On voit bien comment ce qu’on appelle l’Ubérisation de la société conduit à marche forcée les populations de travailleurs à abandonner leurs privilèges, leurs « pré-carré », et les oblige à s’adapter se réinventer en permanence sans l’avoir choisi. Les combats d’arrière garde pour conserver les avantages acquis sont évidemment perdu d’avance. L’accès à la capacité de s’autodéterminée n’est pas une mince affaire !

Peut-on apprendre à être libre et autonome comme on apprend à lire et à écrire ? Où est l’école de la liberté quand l’instruction publique n’a comme fonction que de reproduire les rapports sociaux à l’identique ? Et d’ailleurs comment l’école pourrait-elle encore reproduire les rapports sociaux à l’identique puisqu’il n’y a plus d’identique, maintenant que « plus personne n’est comme tout le monde »

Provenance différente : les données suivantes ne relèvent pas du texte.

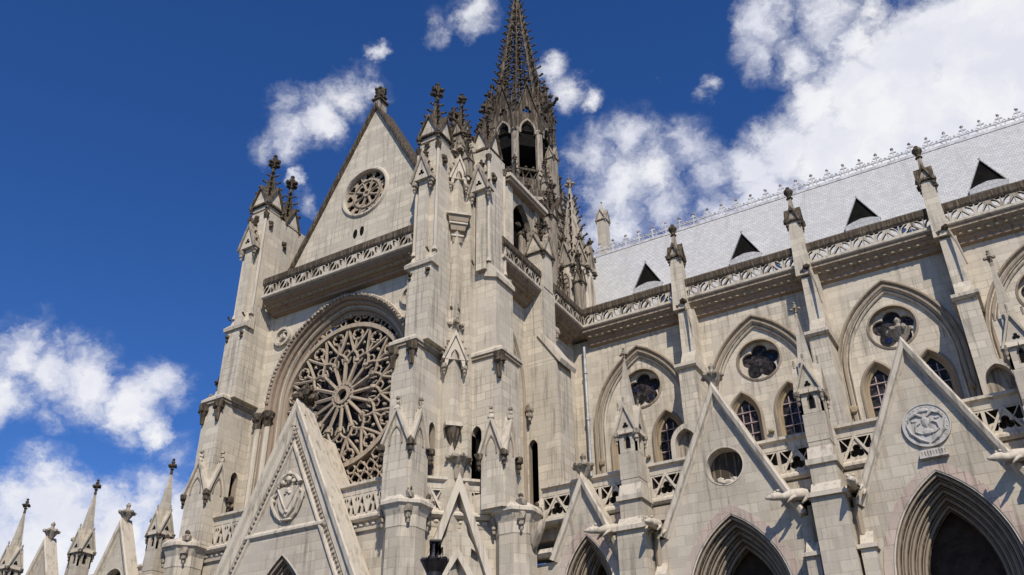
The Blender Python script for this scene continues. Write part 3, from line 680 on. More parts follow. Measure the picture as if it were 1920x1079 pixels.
s = MB(-30.05, 30.85, 0, 'trim'); s.ext([(0, 14.05), (.14, 14.15), (.14, 14.25), (0, 14.4)], -2.35, 2.35); part(s, 'string_course', tg)
s = MB(-30.05, 31.7, 0, 'trim'); s.plate([(-H0-.05, ZF-.6), (0, A0-.75), (H0+.05, ZF-.6)], -2.0, -.4)
part(s, 'gable_roof', tg)
s = MB(-30.05, 30.85, 0, 'dark'); s.lathe(0, -.4, [(.14, A0), (.2, A0+.5), (.34, A0+.7), (.14, A0+.9), (.1, A0+1.5), (.03, A0+1.7)], 8)
for i in range(8): s.blob(.42*math.cos(i*.785), -.4+.42*math.sin(i*.785), A0+.75+.12*(i % 2), .24)
for i in range(5): s.blob(.26*math.cos(i*1.25), -.4+.26*math.sin(i*1.25), A0+1.2, .17)
part(s, 'finial', tg)
s = MB(-30.0, 30.85, 0, 'trim'); z0 = 15.75
sh = [(-.62, z0+.45), (-.3, z0+.52), (0, z0+.45), (.3, z0+.52), (.62, z0+.45), (.60, z0-.1), (.42, z0-.55), (0, z0-.95), (-.42, z0-.55), (-.60, z0-.1)][::-1]
s.plate(sh, 0, .14)
for q in (-1, 1):
    s.tube([(q*.05, .14, z0+1.15), (q*.4, .17, z0+1.0), (q*.72, .14, z0+.62), (q*.55, .17, z0+.55)], [.05, .09, .12, .05], 6)
    s.tube([(q*.68, .08, z0+.3), (q*.95, .14, z0+.1), (q*.88, .16, z0-.3), (q*.6, .1, z0-.8), (q*.3, .12, z0-1.05)], [.05, .1, .08, .08, .03], 6)
    s.tube([(q*.62, .16, z0+.45), (q*.2, .18, z0-.3), (q*-.1, .18, z0-.75)], .05, 5)
    s.blob(q*.35, .15, z0+.72, .14, 'trim'); s.blob(q*.12, .14, z0+.2, .1, 'trim'); s.blob(q*.9, .1, z0-.05, .13)
s.blob(0, .15, z0+.85, .17, 'trim'); s.blob(0, .15, z0+1.15, .12, 'trim'); s.blob(0, .1, z0-1.05, .2, 'trim', (2.2, .6, .45)); s.blob(0, .12, z0+.3, .14)
part(s, 'coat_of_arms', tg, 'carved shield with crossed straps in the big gable')
s = MB(-30.05, 30.85, 0, 'low'); portal(s, 0, 2.5, 8, 13.15, 0, 4, .24, .34, m='low', ring=False); part(s, 'portal_arch', tg)
s = MB(-30.05, 30.85, 0, 'mid'); s.plate(arch(0, 1.6, 8, 12.1, 0, 12), -2.4, -1.7, m='door')
for k in range(3): s.sweep(arch(-.8+.8*k, .4, 9.5, 10.6, 0, 8), RECT(-.04, .04, -1.7, -1.5), m='mid')
s.sweep(circ(0, 11.0, .5, 20), RECT(-.04, .04, -1.7, -1.5), closed=True, m='mid')
part(s, 'portal_door', tg)
# gable on the chamfer, its arch has trefoiled spandrels
s = MB(-22.64, 33.8, 45, 'low')
cg = [(-2.5, 8.6), (0, 15.85), (2.5, 8.6)]
s.sweep(cg, RECT(-.18, .16, .0, .55), m='trim')
gg = part(s, 'gable')
s = MB(-22.64, 33.8, 45, 'low')
s.sweep(arch(0, 1.5, 8.0, 12.75, 4, 12), RECT(-.16, .1, .02, .42), m='trim')
s.plate([(-1.9, 8.8), (-1.25, 12.2), (-.42, 13.6), (.42, 13.6), (1.25, 12.2), (1.9, 8.8)], .1, .3, [[(-.95, 12.35), (-.6, 12.5), (-.62, 12.95), (-.9, 12.75)], [(.95, 12.35), (.9, 12.75), (.62, 12.95), (.6, 12.5)], arch(0, 1.45, 8.0, 12.62, 8.81, 10)], m='low')
part(s, 'portal_arch', gg)
s = MB(-22.64, 33.8, 45, 'mid'); A1 = 16.35
s.lathe(0, .2, [(.2, A1-.3), (.26, A1+.0), (.3, A1+.3), (.55, A1+.6), (.58, A1+.68), (.3, A1+.75), (.05, A1+.8)], 10)
for i in range(9): s.blob(.55*math.cos(i*.7), .2+.55*math.sin(i*.7), A1+.66, .14, 'mid')
part(s, 'finial', gg)

# ------------------------------------------------------------------ transept: rose wall
YW = 33.4
FR = (0, YW, 0)
CXW = -29.95
s = frame_on(MB(m='wall'), FR)
s.plate([(-37.0, 14.3), (-23.0, 14.3), (-23.0, 28.4), (-37.0, 28.4)], -.6, 0, [arch(CXW, 4.55, 22.5, 27.6, 14.8, 18)])
tw = part(s, 'transept_wall')
s = frame_on(MB(m='mould'), FR)
for k, (r0, d0, mm) in enumerate(((.22, .26, 'arch'), (.02, .02, 'arch'), (-.22, -.20, 'mould'), (-.42, -.38, 'arch'))):
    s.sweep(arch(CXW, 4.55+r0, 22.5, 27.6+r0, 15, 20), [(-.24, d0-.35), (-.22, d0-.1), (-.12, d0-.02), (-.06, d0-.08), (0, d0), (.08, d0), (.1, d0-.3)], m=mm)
for r_, d_, q_, mm in ((.30, .14, .06, 'trim'), (.16, .06, .06, 'mould'), (.06, -.06, .04, 'dark'), (-.06, -.08, .07, 'mould'), (-.17, -.22, .04, 'dark'), (-.30, -.30, .08, 'trim'), (-.40, -.40, .04, 'dark'), (-.52, -.48, .06, 'mould')):  # dark bars between the rolls are painted groove shade
    s.tube([(a, d_, z) for a, z in arch(CXW, 4.55+r_, 22.5, 27.6+r_, 15, 20)], q_, 6, mm)
pa = arch(CXW, 4.55+.2, 22.5, 27.8, 22.6, 16)
for i, (a, z) in enumerate(pa):
    pass
n = 46
for j in range(len(pa)-1):
    for q in (.25, .75): a = pa[j][0]*(1-q)+pa[j+1][0]*q; z = pa[j][1]*(1-q)+pa[j+1][1]*q; s.blob(a, .22, z, .14, 'mid')
part(s, 'arch_moulding', tw)
def rose(x, y, z0, Rr, N, m, name, lab=None, spokes=True, th=.07, dep=.3):
    """wheel window: hub, spokes, trefoiled petals, a ring of circles and pointed mouchettes"""
    s = MB(x, y, 0, m)
    s.sweep(circ(0, z0, Rr, 64), RECT(-.14, .1, -dep, .16), closed=True)
    k = part(s, name, label=lab)
    def bar(s, pts, r=th, d=0): s.tube([(a, d, z0+z) for a, z in pts], r, 5)
    P = lambda r, a: (r*math.sin(a), r*math.cos(a))
    s = MB(x, y, 0, m)
    r0 = Rr*.115
    s.sweep(circ(0, z0, r0, 24), RECT(-.05, .14, -.12, .14), closed=True); s.sweep(circ(0, z0, r0+.22, 24), RECT(-.03, .06, -.1, .08), closed=True)
    part(s, 'hub', k)
    r1, r2_, r3 = Rr*.50, Rr*.63, Rr*.80
    for i in range(N):
        a = 2*math.pi*i/N; h = math.pi/N
        s = MB(x, y, 0, m); bar(s, [P(r0+.1, a), P(r1, a)], th*1.25); s.blob(P(r1, a)[0], .02, z0+P(r1, a)[1], th*2.0, m)
        part(s, 'spoke', k)
    s = MB(x, y, 0, m)
    for i in range(N):
        a = 2*math.pi*i/N; h = math.pi/N
        for q in (-1, 1):
            bar(s, [P(r1, a), P(r1+(r2_-r1)*.35, a+q*h*.1), P(r1+(r2_-r1)*.75, a+q*h*.5), P(r2_+.05, a+q*h)], th)          # pointed petals
            bar(s, [P(r1, a+q*.02), P(r1-.05*Rr, a+q*h*.45), P(r1-.01*Rr, a+q*h*.6), P(r1+.05*Rr, a+q*h*.72)], th*.6)       # cusps
            bar(s, [P(r2_, a+h*q), P(r2_+(Rr-r2_)*.3, a+q*h*.55), P(r2_+(Rr-r2_)*.65, a+q*h*.22), P(Rr-.1, a+q*h*.06)], th)   # mouchettes
            bar(s, [P(r2_+.02*Rr, a+h*q*.98), P(r3, a+q*h*1.0)], th*.8)
        c = P(r3+.075*Rr, a+h); rr = Rr*.085
        bar(s, [(c[0]+rr*math.cos(j*math.pi/4), c[1]+rr*math.sin(j*math.pi/4)) for j in range(9)], th*.75)
        for j in range(4):
            e = a+j*math.pi/2; s.blob(c[0]+rr*.75*math.cos(e), 0, z0+c[1]+rr*.75*math.sin(e), th*1.1, m)
        c = P(r2_-.03*Rr, a); rr = Rr*.055
        bar(s, [(c[0]+rr*math.cos(j*math.pi/3), c[1]+rr*math.sin(j*math.pi/3)) for j in range(7)], th*.6)
        c = P(Rr*.755, a); s.blob(c[0], 0, z0+c[1], th*1.3, m)
    part(s, 'tracery', k)
    s = MB(x, y, 0, 'glass'); s.plate(circ(0, z0, Rr, 48), -.7, -.35, m='glass'); part(s, 'glass', k)
    return k
rs = rose(-30.02, 33.95, 22.15, 4.02, 16, 'rose', 'rose_window', 'large wheel rose window above the big gable', th=.085)
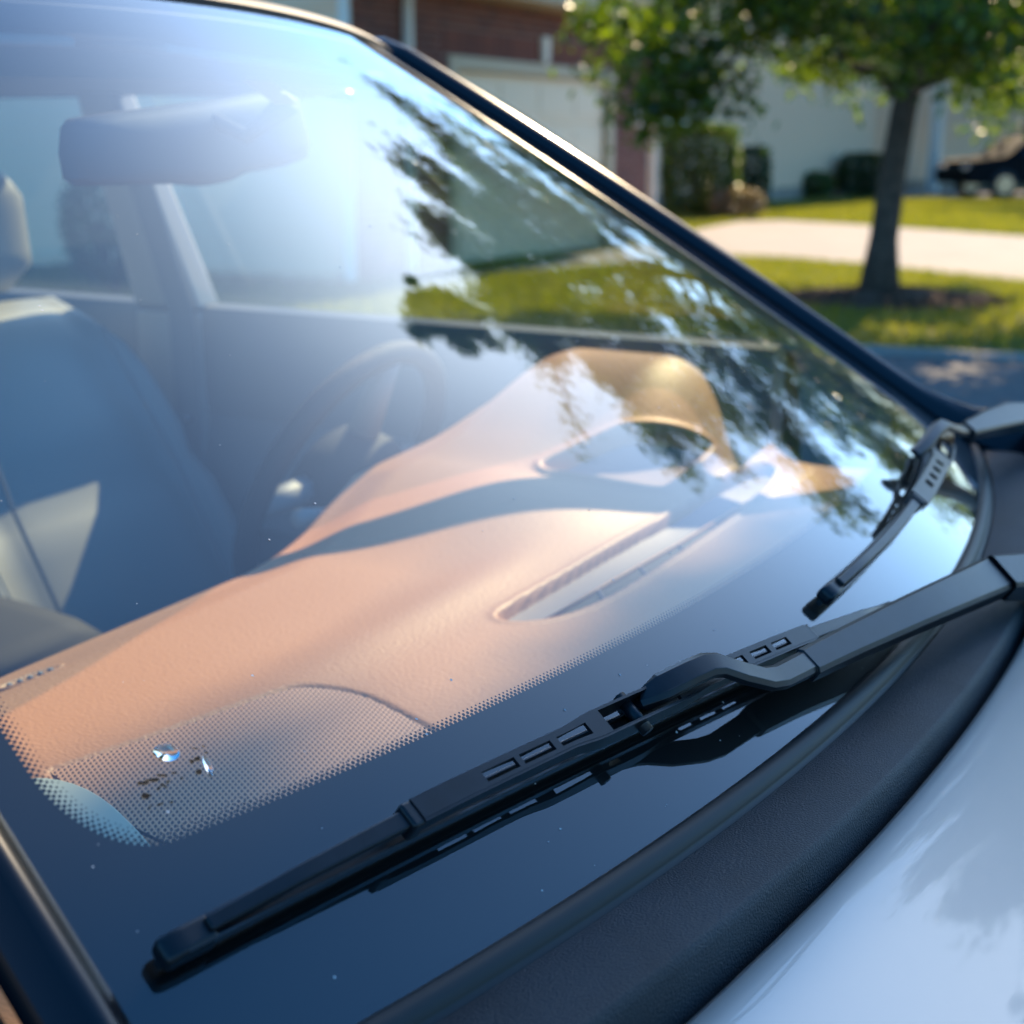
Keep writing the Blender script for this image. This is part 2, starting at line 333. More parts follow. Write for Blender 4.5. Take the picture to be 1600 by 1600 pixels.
# ------------------------------------------------------------------ trees and shrubs
def leaf(vs, fs, p, s, rng):
    d = Vector((rng.gauss(0, 1), rng.gauss(0, 1), rng.gauss(-.25, .7))).normalized(); o = d.orthogonal().normalized(); o.rotate(Matrix.Rotation(rng.uniform(0, 6.28), 3, d)); n = d.cross(o)
    k = len(vs)
    vs.extend([tuple(p), tuple(p+d*s*.35+o*s*.42+n*s*.1), tuple(p+d*s*.55+o*s*.2+n*s*.06), tuple(p+d*s*.8+o*s*.28+n*s*.03), tuple(p+d*s*1.05), tuple(p+d*s*.8-o*s*.28+n*s*.03), tuple(p+d*s*.55-o*s*.2+n*s*.06), tuple(p+d*s*.35-o*s*.42+n*s*.1)])
    fs.extend([(k, k+1, k+2, k+6, k+7), (k+2, k+3, k+4, k+5, k+6)])
def quickmesh(name, vs, fs, m_, parent):
    me = bpy.data.meshes.new(name); me.from_pydata(vs, [], fs); me.materials.append(m_); o = bpy.data.objects.new(name, me); COL.objects.link(o); o.parent = parent; return o
def tree(name, label, base, height, z0, r0, crown, nlimb, nleaf, lsize, seed, lm, lean=(0, 0), group=None, spread=.34, extra=()):
    """crown(z)->radius; base=(a,b)"""
    rng = random.Random(seed); root = empty(name, G(*base)); B = Vector((0, 0, 0)); mb = MB()
    n = 16; path = []; rad = []
    for i in range(n+1):
        t = i/n; z = height*.86*t
        path.append(Vector((lean[0]*t**1.7+.10*math.sin(2.3*t*3+seed)*t, lean[1]*t**1.7+.1*math.cos(1.7*t*3+seed)*t, z))); rad.append(r0*(1-t)**.85+.012 if t > .03 else r0*1.45)
    rad[0] = r0*1.7; mb.tube(path, rad, 12)
    tips = []
    def at_trunk(z):
        t = z/(height*.86); i = min(n-1, int(t*n)); return path[i].lerp(path[i+1], t*n-i), rad[i]
    for k in range(nlimb):
        f = (k+.5)/nlimb; z = lerp(z0*.82, height*.8, f**1.3); P, pr = at_trunk(z); az = k*2.39996+rng.uniform(-.35, .35)
        zt = z+lerp(.5, 1.6, rng.random())*(1 if f > .3 else .25); R0 = crown(zt)*rng.uniform(.8, 1.08)
        lk = .15+.85*zt/height; T = Vector((lean[0]*lk+math.cos(az)*R0, lean[1]*lk+math.sin(az)*R0, zt))
        pts = []
        for i in range(9):
            t = i/8; q = P.lerp(T, t)+Vector((rng.uniform(-1, 1), rng.uniform(-1, 1), rng.uniform(-.6, 1)))*.10*R0*math.sin(math.pi*t)*.5; q.z += .22*R0*math.sin(math.pi*t)*.6; pts.append(q)
        mb.tube(pts, [max(.008, pr*.5*(1-i/8.3)) for i in range(9)], 6)
        for j in range(3, 9):
            for s in range(3 if j < 8 else 4):
                d = (pts[j]-pts[j-1]).normalized(); side = Vector((rng.gauss(0, 1), rng.gauss(0, 1), rng.gauss(.1, .6))).normalized()
                L = R0*rng.uniform(.16, .38)*(1.15-.06*j); e = pts[j]+(d*.8+side).normalized()*L
                mb.tube([pts[j], pts[j].lerp(e, .5)+Vector((0, 0, .05)), e], [.014, .009, .004], 4)
                tips.append((pts[j], e))
    for s in range(nlimb):
        z = height*rng.uniform(.72, .86); P, _p = at_trunk(z); e = P+Vector((rng.gauss(0, .6), rng.gauss(0, .6), rng.uniform(.3, height*.14))); mb.tube([P, e], [.015, .004], 4); tips.append((P, e))
    mb.build('trunk', M['bark'], root, smooth=True)
    vs, fs = [], []; per = max(1, nleaf//len(tips))
    for P, e in tips:
        w = rng.uniform(.5, 1.5)
        for i in range(int(per*w)):
            t = rng.random()**.6; c = P.lerp(e, .25+.85*t)+Vector((rng.gauss(0, 1), rng.gauss(0, 1), rng.gauss(-.15, .8)))*spread*.42
            leaf(vs, fs, c, lsize*rng.uniform(.7, 1.25), rng)
    for ctr, sz, nn in extra:
        mb = MB(); Pt, _q = at_trunk(height*.62); c0 = ctr-root.location; mb.tube([Pt, Pt.lerp(c0, .5)+Vector((0, 0, .35)), c0], [.022, .013, .005], 6); mb.build('added_limb', M['bark'], root, smooth=True)  # limb added only to carry a sun-blocking leaf cluster
        for i in range(nn):
            if i % 130 == 0: sub = Vector((rng.uniform(-.9, .9), rng.uniform(-.9, .9), rng.uniform(-.9, .9))) if nn > 200 else Vector()
            d = Vector((rng.gauss(0, 1), rng.gauss(0, 1), rng.gauss(0, 1))).normalized()*rng.random()**.5*(.42 if nn > 200 else 1)+sub; leaf(vs, fs, c0+sz[0]*d.x+sz[1]*d.y+sz[2]*d.z, lsize*rng.uniform(.8, 1.25), rng)
    quickmesh('crown', vs, fs, lm, root); tag(root, label, 'tree', group); return root
LEAN = GR*2.2
def main_crown(z): return interp(z, [1.4, 2.0, 3.0, 5.0, 7.0, 8.2, 9.2, 10, 11], [2.1, 2.8, 3.3, 3.3, 2.6, 1.35, .6, .4, .2])
SH = Vector((sdir.x, sdir.y, 0)).normalized(); SQ = Vector((SH.y, -SH.x, 0)); SV = SQ.cross(sdir); SV = SV if SV.z > 0 else -SV
SUN_BLOCK = Vector((-.2, -.05, .98))+sdir*(11.6/math.cos(R_(SUN_EL)))+SQ*.27     # leaf cluster added on the sun line to shade hood and cowl
_best = None
for _i in range(80):
    for _j in range(60):
        _uu, _vv = -.6+_i*.015, .25+_j*.011; _p = GL(_uu, _vv); _nn = GLN(_uu, _vv); _d = (_p-CP).normalized(); _e = ((_d-2*_d.dot(_nn)*_nn)-sdir).length
        if _best is None or _e < _best[0]: _best = (_e, _p)
GLINT_BLOCK = _best[1]+sdir*(11.7/math.cos(R_(SUN_EL)))          # leaf cluster added to hide the sun's reflection in the windshield
tree('maple_tree', 'leafy maple in the mulch ring at the edge of the front lawn', (TA, TB), 9.9, 2.0, .115, main_crown, 50, 92000, .085, 5, M['leaf'], (LEAN.x, LEAN.y), extra=[(SUN_BLOCK, (SQ*.46, SV*.56, SH*.6), 3400), (at(1575, 1300, z=.99)+sdir*(11.6/math.cos(R_(SUN_EL))), (SQ*.34, SV*.42, SH*.5), 2000), (GLINT_BLOCK, (SQ*.055, SV*.055, SH*.2), 110)])  # middle extra cluster is also added, to keep sun off the hood
def cr2(z): return 3.4*math.sqrt(max(.02, 1-((z-5.4)/5.2)**2))
tree('shade_tree', 'big shade tree behind the black parked car at the right edge', (15.5, 37), 10.5, 2.2, .17, cr2, 26, 9000, .15, 11, M['leaf3'], spread=.5)
for i, (a, b, h, lab) in enumerate([(17, 52, 11, 'distant tree right of the siding house'), (-13, 30, 10, 'distant tree seen through the cabin behind the brick garage'), (19.5, 46, 11, 'distant tree far right beyond the neighbour drive'), (-19, 22, 8, 'distant tree seen through the rear side window')]):
    tree('distant_tree', lab, (a, b), h, 1.6, .16, lambda z, h=h: .36*h*math.sqrt(max(.02, 1-((z-h*.52)/(h*.5))**2)), 20, 5000, .24, 20+i, M['leaf3'], group='trees in the distance', spread=.75)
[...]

Tout ce bruit autour de l’entreprise responsable, de la crise mondiale de la souffrance au travail, la revendication du bonheur, est un discours sur le sentiment d’égarement d’individus qui ne se sentent plus contenus par des contraintes extérieures et qui ne savent pas quoi faire de tous ces possibles, n’ayant pas appris à faire des choix et donc à renoncer.